Re: [Haskell-beginners] Making a generic interpreter

On Saturday 07 May 2011 11:39:44, Erik Helin wrote:

Thank you Patrick for posting your code, it helps a lot too see a complete example!

On Sat, May 7, 2011 at 03:11, Patrick LeBoutillier

wrote:

...

instance AbsInteger Integer where a `add` b = (+) a b a `eq` b = absBool $ a == b absInteger a = a

In my code, I did not use "a `eq` b = absBool $ a == b". Instead, I used "a `eq` b = a == b". I thought, since "a == b" is of type Bool, and Bool is an instance of AbsBool, I can just return type Bool.

Why isn't this the case? What is it about typeclasses that I'm not understanding?

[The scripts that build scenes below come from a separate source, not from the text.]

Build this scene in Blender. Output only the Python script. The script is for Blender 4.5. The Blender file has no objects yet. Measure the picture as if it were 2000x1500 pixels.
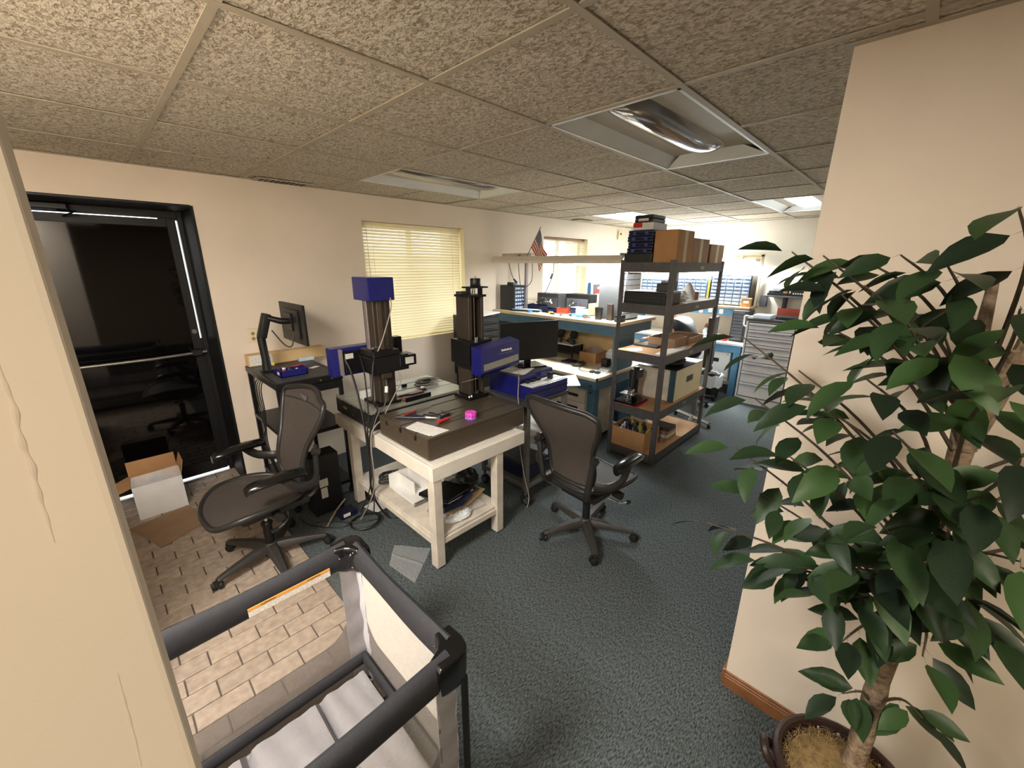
import bpy, bmesh, math, random
from mathutils import Vector, Matrix
random.seed(7)
S = bpy.context.scene
COL = S.collection
PI = math.pi
R = math.radians
H = 2.376            # ceiling height
G = 0.6096           # ceiling grid

# ------------------------------------------------------------------ camera
cd = bpy.data.cameras.new('camera'); cam = bpy.data.objects.new('camera', cd); COL.objects.link(cam)
cd.sensor_width = 36.0; cd.lens = 791.47 / 2000 * 36.0; cd.clip_start = 0.02
YAW, PIT, ROL = R(44.283), R(16.536), R(-0.341)
fw = Vector((math.cos(PIT) * math.cos(YAW), math.cos(PIT) * math.sin(YAW), -math.sin(PIT)))
rt = Vector((math.sin(YAW), -math.cos(YAW), 0)); dn = fw.cross(rt)
rt2 = rt * math.cos(ROL) + dn * math.sin(ROL); dn2 = dn * math.cos(ROL) - rt * math.sin(ROL)
up = -dn2
cam.matrix_world = Matrix(((rt2.x, up.x, -fw.x, -0.3458), (rt2.y, up.y, -fw.y, -1.3302), (rt2.z, up.z, -fw.z, 1.7883), (0, 0, 0, 1)))
S.camera = cam

# ------------------------------------------------------------------ world, exposure
W = bpy.data.worlds.new('world'); S.world = W; W.use_nodes = True
bg = W.node_tree.nodes['Background']; bg.inputs[0].default_value = (0.90, 0.96, 1.0, 1); bg.inputs[1].default_value = 4.0
S.view_settings.view_transform = 'Standard'; S.view_settings.look = 'None'
S.view_settings.exposure = 0.2; S.view_settings.gamma = 1.0; S.view_settings.use_curve_mapping = False

WARM = (1.0, 0.98, 0.94)
COOL = (0.95, 1.0, 1.0)
P_MAIN, P_BACK, P_BENCH, P_FAR = 118.0, 36.0, 42.0, 150.0
WARM2 = (1.0, 0.86, 0.66)

# ------------------------------------------------------------------ materials
def lin(c):
    return tuple((v / 255 / 12.92) if v / 255 <= 0.04045 else ((v / 255 + 0.055) / 1.055) ** 2.4 for v in c)
MATS = {}
def mat(name, rgb, rough=0.5, metal=0.0, var=0.08, scale=12.0, bump=0.0, bscale=None, spec=0.5, alpha=None, facing=None, trans=0.0, emit=None, coat=0.0):
    if name in MATS: return MATS[name]
    m = bpy.data.materials.new(name); m.use_nodes = True; MATS[name] = m
    nt = m.node_tree; N = nt.nodes; L = nt.links
    b = N['Principled BSDF']
    c = lin(rgb)
    b.inputs['Roughness'].default_value = rough; b.inputs['Metallic'].default_value = metal
    b.inputs['Specular IOR Level'].default_value = spec
    b.inputs['Coat Weight'].default_value = coat
    tc = N.new('ShaderNodeTexCoord')
    nz = N.new('ShaderNodeTexNoise'); nz.inputs['Scale'].default_value = scale; nz.inputs['Detail'].default_value = 4
    L.new(tc.outputs['Object'], nz.inputs['Vector'])
    r = N.new('ShaderNodeValToRGB')
    r.color_ramp.elements[0].position = 0.3; r.color_ramp.elements[1].position = 0.7
    r.color_ramp.elements[0].color = tuple(v * (1 - var) for v in c) + (1,)
    r.color_ramp.elements[1].color = tuple(min(1, v * (1 + var)) for v in c) + (1,)
    L.new(nz.outputs['Fac'], r.inputs['Fac']); L.new(r.outputs['Color'], b.inputs['Base Color'])
    if bump:
        n2 = N.new('ShaderNodeTexNoise'); n2.inputs['Scale'].default_value = bscale or scale * 6; n2.inputs['Detail'].default_value = 3
        L.new(tc.outputs['Object'], n2.inputs['Vector'])
        bp = N.new('ShaderNodeBump'); bp.inputs['Strength'].default_value = bump; bp.inputs['Distance'].default_value = 0.01
        L.new(n2.outputs['Fac'], bp.inputs['Height']); L.new(bp.outputs['Normal'], b.inputs['Normal'])
    if trans:
        b.inputs['Transmission Weight'].default_value = trans
    if alpha is not None:
        b.inputs['Alpha'].default_value = alpha
    if facing:
        lw = N.new('ShaderNodeLayerWeight'); lw.inputs['Blend'].default_value = 0.5
        pw = N.new('ShaderNodeMath'); pw.operation = 'POWER'; pw.inputs[1].default_value = facing[1]; mr = N.new('ShaderNodeMath'); mr.operation = 'MULTIPLY'; mr.inputs[1].default_value = facing[0]; mr.use_clamp = True
        L.new(lw.outputs['Facing'], pw.inputs[0]); L.new(pw.outputs[0], mr.inputs[0]); L.new(mr.outputs[0], b.inputs['Alpha'])
    if emit:
        b.inputs['Emission Color'].default_value = tuple(emit[0]) + (1,); b.inputs['Emission Strength'].default_value = emit[1]
    return m
def nodes(name):
    m = bpy.data.materials.new(name); m.use_nodes = True; MATS[name] = m
    return m, m.node_tree.nodes, m.node_tree.links, m.node_tree.nodes['Principled BSDF']

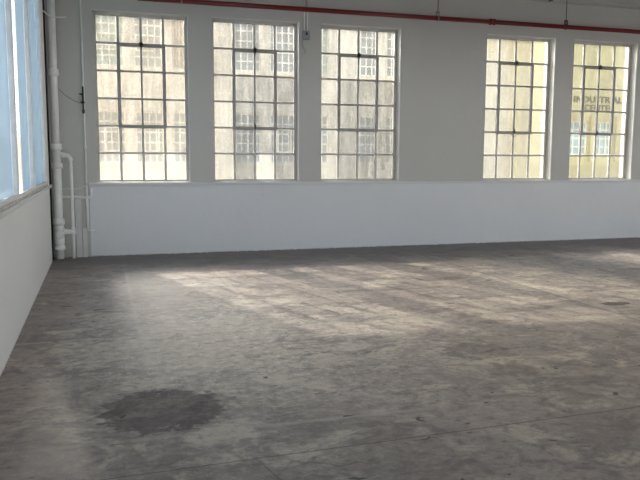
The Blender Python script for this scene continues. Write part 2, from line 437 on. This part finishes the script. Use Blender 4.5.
WLAB = ['far wall window nearest the white corner pipes', 'second far window, grey box on its right',
        'third far window, right of the grey box', 'fourth far window, left one of the right pair',
        'rightmost far window showing the yellow building', 'window beyond the right pair']
for i, xm in enumerate(MID):
    h0, h1, hz0, hz1 = WH[i]
    w = empty('window_%d' % (i + 1), (xm, GY, hz0))
    struct(w, WLAB[i])
    # outer frame and glazing bars
    bm = bmesh.new()
    y0, y1 = GY - 0.022, GY + 0.022
    fw = FR + 0.016
    box(bm, h0, h0 + fw, y0, y1, hz0, hz1); box(bm, h1 - fw, h1, y0, y1, hz0, hz1)
    box(bm, h0 + fw, h1 - fw, y0, y1, hz0, hz0 + FR); box(bm, h0 + fw, h1 - fw, y0, y1, hz1 - fw, hz1)
    link('window_frame', bm, M['steel'], w)
    bm = bmesh.new()
    b = 0.018
    for k in (-1, 0, 1):
        segs = [(ZB, ZT)] if k else [(ZB, ZB + 2*ROW), (ZB + 5*ROW, ZT)]
        for s0, s1 in segs: box(bm, xm + k*CELL - b, xm + k*CELL + b, GY - 0.014, GY + 0.016, s0, s1)
    for r in range(1, 6):
        z = ZB + r * ROW
        segs = [(-2, 2)] if r in (1, 2, 5) else [(-2, -1), (1, 2)]
        for s0, s1 in segs: box(bm, xm + s0*CELL, xm + s1*CELL, GY - 0.0135, GY + 0.0155, z - 0.014, z + 0.014)
    link('glazing_bars', bm, M['steel'], w)
    # pivoting vent sash: two columns by three rows
    sx0, sx1, sz0, sz1 = xm - CELL - 0.028, xm + CELL + 0.028, ZB + 2*ROW - 0.03, ZB + 5*ROW + 0.006
    t = 0.05
    bm = bmesh.new()
    ya, yb = GY - 0.04, GY + 0.012
    box(bm, sx0, sx0 + t, ya, yb, sz0, sz1); box(bm, sx1 - t, sx1, ya, yb, sz0, sz1)
    box(bm, sx0 + t, sx1 - t, ya, yb, sz0, sz0 + t); box(bm, sx0 + t, sx1 - t, ya, yb, sz1 - t, sz1)
    box(bm, xm - 0.014, xm + 0.014, ya + 0.012, yb - 0.002, sz0 + t, sz1 - t)
    for r in (3, 4):
        z = ZB + r*ROW
        for q0, q1 in ((sx0 + t, xm - 0.014), (xm + 0.014, sx1 - t)):
            box(bm, q0, q1, ya + 0.012, yb - 0.002, z - 0.013, z + 0.013)
    sash = link('vent_sash', bm, M['sash'], w)
    # black spring catch at the head of the sash
    bm = bmesh.new()
    box(bm, xm - 0.022, xm + 0.022, ya - 0.022, ya, sz1 - 0.052, sz1 + 0.02)
    box(bm, xm - 0.034, xm + 0.034, ya - 0.03, ya - 0.022, sz1 - 0.022, sz1 + 0.004)
    bevel(bm, 0.004, 2)
    tube(bm, [(xm, ya - 0.022, sz1 - 0.04), (xm, ya - 0.05, sz1 - 0.055), (xm, ya - 0.055, sz1 - 0.085)], 0.007, 8)
    link('catch', bm, M['black'], w)
    if i in (1, 3, 4):
        bm = bmesh.new()
        box(bm, xm - 0.012, xm + 0.012, ya - 0.02, ya, sz0 + 0.015, sz0 + 0.085)
        bevel(bm, 0.003, 1)
        link('pull_handle', bm, M['black'], w)
        if i == 3:
            bm = bmesh.new()
            tube(bm, arc((xm, ya - 0.012, sz0 + 0.03), 0.075, PI*1.08, PI*1.92, 12), 0.005, 6)
            link('pull_ring', bm, M['black'], w)
    quads = []
    for c in range(4):
        for r in range(6):
            c_t, a = film(i, c, r)
            quads.append((xm + (c-2)*CELL + 0.002, xm + (c-1)*CELL - 0.002, ZB + r*ROW, ZB + (r+1)*ROW - 0.002, GY, c_t, a))
    pane_mesh('glass', quads, M['glass'], w)
    # thin bright steel bead round the reveal
    bm = bmesh.new()
    box(bm, h1 - 0.010, h1, D + 0.004, D + 0.012, hz0, hz1)
    box(bm, h0, h1 - 0.010, D + 0.004, D + 0.012, hz1 - 0.008, hz1)
    link('reveal_bead', bm, M['rail'], w)

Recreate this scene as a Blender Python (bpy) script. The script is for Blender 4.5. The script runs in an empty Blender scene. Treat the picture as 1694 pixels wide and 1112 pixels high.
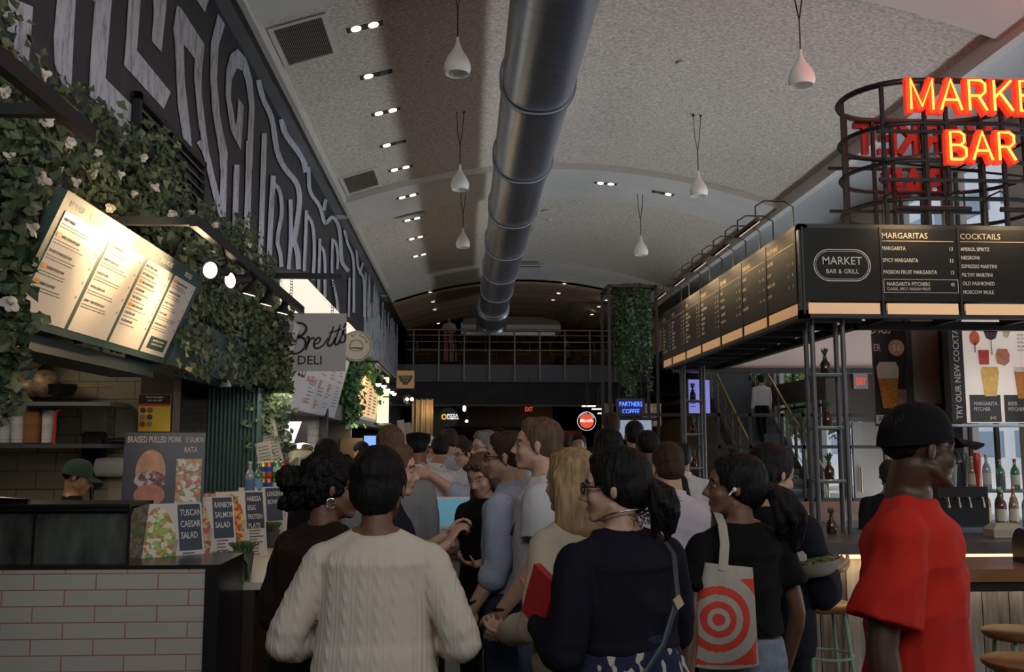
import bpy, bmesh, math, random
from mathutils import Vector, Matrix, Euler, noise
R = math.radians
random.seed(7)
SC = bpy.context.scene
COL = SC.collection
# ---------------------------------------------------------------- camera
cam = bpy.data.cameras.new('camera'); cam.sensor_width = 36.0; cam.lens = 1550 / 1694 * 36
cam.clip_end = 300
camo = bpy.data.objects.new('camera', cam); COL.objects.link(camo)
camo.location = (0, 0, 1.65); camo.rotation_euler = (R(90 + 6.70), 0, R(-2.825))
SC.camera = camo
# ---------------------------------------------------------------- view, sky, sun
SC.view_settings.view_transform = 'Standard'; SC.view_settings.look = 'None'
SC.view_settings.gamma = 1; SC.view_settings.use_curve_mapping = False
SC.view_settings.exposure = -0.45
W = bpy.data.worlds.new('sky'); SC.world = W; W.use_nodes = True
bg = W.node_tree.nodes['Background']
bg.inputs[0].default_value = (0.78, 0.88, 1.0, 1); bg.inputs[1].default_value = 1.6
def lamp(kind, name, loc, power, color, rot=(0, 0, 0), size=.1, size_y=None, angle=None, blend=.5):
    l = bpy.data.lights.new(name, kind); l.energy = power; l.color = color
    if kind == 'AREA':
        l.size = size
        if size_y: l.shape = 'RECTANGLE'; l.size_y = size_y
    elif kind == 'SUN': l.angle = R(1)
    else: l.shadow_soft_size = size
    if kind == 'SPOT': l.spot_size = R(angle or 60); l.spot_blend = blend
    o = bpy.data.objects.new(name, l); COL.objects.link(o); o.location = loc; o.rotation_euler = rot
    return o
def aim(o, target):
    o.rotation_euler = (Vector(target) - o.location).to_track_quat('-Z', 'Y').to_euler()
sun = lamp('SUN', 'sun', (-20, 0, 30), 4.5, (1, .95, .86)); aim(sun, (6, 12, 0))
# daylight portals at the openings; with power, an added fill lamp instead
def portal_or_fill(name, loc, target, sx, sy, power=0, color=(.8, .9, 1)):
    o = lamp('AREA', name, loc, power, color, size=sx, size_y=sy); aim(o, target)
    if power == 0: o.data.cycles.is_portal = True
    return o
portal_or_fill('daylight_street_front', (1.6, -3.0, 4.7), (1.6, 10, 4.7), 9.0, 2.4)
portal_or_fill('daylight_side_glazing', (7.72, 12.0, 3.4), (0, 12.0, 3.4), 13.0, 5.0)
l = portal_or_fill('window_side_fill', (7.25, 12.0, .55), (0.5, 12.0, 6.2), 17.0, .6, 330, (.88, .94, 1)); l.data.spread = R(110)  # added fill lamp low by the sill, brightens the vault like bounced daylight
l = portal_or_fill('front_ceiling_fill', (1.6, -2.7, 4.6), (1.6, 9, 7.4), 8.0, 2.0, 190, (1, .95, .88)); l.data.spread = R(120)  # added fill lamp behind the camera, aimed up at the ceiling
l = portal_or_fill('bulkhead_fill', (7.3, 9.6, .6), (3.8, 11.6, 2.9), 4.0, .6, 90, (.9, .95, 1)); l.data.spread = R(130)  # added low fill lamp to brighten the bulkhead and beer poster
l = portal_or_fill('landing_fill', (7.3, 21.0, .6), (3, 21.0, 3.5), 8.0, .6, 110, (.85, .92, 1)); l.data.spread = R(120)  # added low fill lamp to brighten the stair side of the aisle
WARM = (1.0, .68, .36)
# ---------------------------------------------------------------- materials
MATS = {}
def mat(name, col, rough=.6, metal=0, emit=None, es=0, noise_s=None, noise_a=.15, bump=None, bump_s=60, spec=None, alpha=None, trans=0, coat=0, stretch=(1, 1, 1), ior=None):
    if name in MATS: return MATS[name]
    m = bpy.data.materials.new(name); m.use_nodes = True; MATS[name] = m
    nt = m.node_tree; b = nt.nodes['Principled BSDF']
    c = (*col, 1) if len(col) == 3 else col
    b.inputs['Base Color'].default_value = c; b.inputs['Roughness'].default_value = rough; b.inputs['Metallic'].default_value = metal
    if spec is not None: b.inputs['Specular IOR Level'].default_value = spec
    if trans: b.inputs['Transmission Weight'].default_value = trans
    if ior: b.inputs['IOR'].default_value = ior
    if coat: b.inputs['Coat Weight'].default_value = coat
    if alpha is not None: b.inputs['Alpha'].default_value = alpha
    if emit: b.inputs['Emission Color'].default_value = (*emit, 1); b.inputs['Emission Strength'].default_value = es
    if noise_s or bump:
        tc = nt.nodes.new('ShaderNodeTexCoord'); mp = nt.nodes.new('ShaderNodeMapping')
        mp.inputs['Scale'].default_value = stretch; nt.links.new(tc.outputs['Object'], mp.inputs[0])
    if noise_s:
        n = nt.nodes.new('ShaderNodeTexNoise'); n.inputs['Scale'].default_value = noise_s; n.inputs['Detail'].default_value = 5
        nt.links.new(mp.outputs[0], n.inputs['Vector'])
        r = nt.nodes.new('ShaderNodeValToRGB'); nt.links.new(n.outputs[0], r.inputs[0])
        e = r.color_ramp.elements
        e[0].position = .3; e[1].position = .7
        e[0].color = (*[max(0, v * (1 - noise_a)) for v in c[:3]], 1); e[1].color = (*[min(1, v * (1 + noise_a)) for v in c[:3]], 1)
        nt.links.new(r.outputs[0], b.inputs['Base Color'])
    if bump:
        n2 = nt.nodes.new('ShaderNodeTexNoise'); n2.inputs['Scale'].default_value = bump_s; n2.inputs['Detail'].default_value = 4
        nt.links.new(mp.outputs[0], n2.inputs['Vector'])
        bp = nt.nodes.new('ShaderNodeBump'); bp.inputs['Strength'].default_value = bump; bp.inputs['Distance'].default_value = .01
        nt.links.new(n2.outputs[0], bp.inputs['Height']); nt.links.new(bp.outputs[0], b.inputs['Normal'])
    return m
def mnode(m, kind): return m.node_tree.nodes.new(kind)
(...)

A type signature foo :: (Bar b) => SomeType -> b says "given a value of SomeType, I can produce return values of *any* type, as long as it's an instance of Bar". The caller decides which type it wants and the callee must be able to produce it. In OO, on the other hand, the callee decides which type it returns, a signature Bar foo(SomeType s); (where Bar is an interface) says foo will return values of a type, all you know about which is that it implements Bar. Using explicit quantification, the Haskell type is foo :: forall b. (Bar b) => SomeType -> b while the OO-type would correspond to foo :: exists b. (Bar b) => SomeType -> b (the latter type doesn't exist in Haskell).